▶ [Exercise brief] Which lines run from the first one up to and including the one with "speaker('black speaker high"? Print exactly those.

▶ [Recorded data]
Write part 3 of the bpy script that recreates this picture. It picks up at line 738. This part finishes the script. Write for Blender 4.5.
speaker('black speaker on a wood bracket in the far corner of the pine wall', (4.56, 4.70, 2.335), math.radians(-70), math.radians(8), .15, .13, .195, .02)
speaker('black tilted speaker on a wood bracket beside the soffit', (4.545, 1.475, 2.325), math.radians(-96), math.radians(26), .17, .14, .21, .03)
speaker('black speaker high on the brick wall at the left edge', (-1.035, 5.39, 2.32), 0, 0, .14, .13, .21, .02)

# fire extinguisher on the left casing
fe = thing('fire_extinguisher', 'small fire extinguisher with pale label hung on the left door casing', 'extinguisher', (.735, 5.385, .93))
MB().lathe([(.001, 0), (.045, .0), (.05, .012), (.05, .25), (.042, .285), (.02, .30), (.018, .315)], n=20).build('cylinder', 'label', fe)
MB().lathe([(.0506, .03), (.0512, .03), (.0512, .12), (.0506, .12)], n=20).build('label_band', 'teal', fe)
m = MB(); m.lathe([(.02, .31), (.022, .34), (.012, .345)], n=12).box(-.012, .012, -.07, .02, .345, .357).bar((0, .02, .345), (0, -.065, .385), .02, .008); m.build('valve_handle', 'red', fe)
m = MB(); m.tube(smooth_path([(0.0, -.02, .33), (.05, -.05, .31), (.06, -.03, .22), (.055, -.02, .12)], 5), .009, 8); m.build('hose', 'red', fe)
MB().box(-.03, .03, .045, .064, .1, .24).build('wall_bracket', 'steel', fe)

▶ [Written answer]
Write part 3 of the bpy script that recreates this picture. It picks up at line 738. This part finishes the script. Write for Blender 4.5.
speaker('black speaker on a wood bracket in the far corner of the pine wall', (4.56, 4.70, 2.335), math.radians(-70), math.radians(8), .15, .13, .195, .02)
speaker('black tilted speaker on a wood bracket beside the soffit', (4.545, 1.475, 2.325), math.radians(-96), math.radians(26), .17, .14, .21, .03)
speaker('black speaker high on the brick wall at the left edge', (-1.035, 5.39, 2.32), 0, 0, .14, .13, .21, .02)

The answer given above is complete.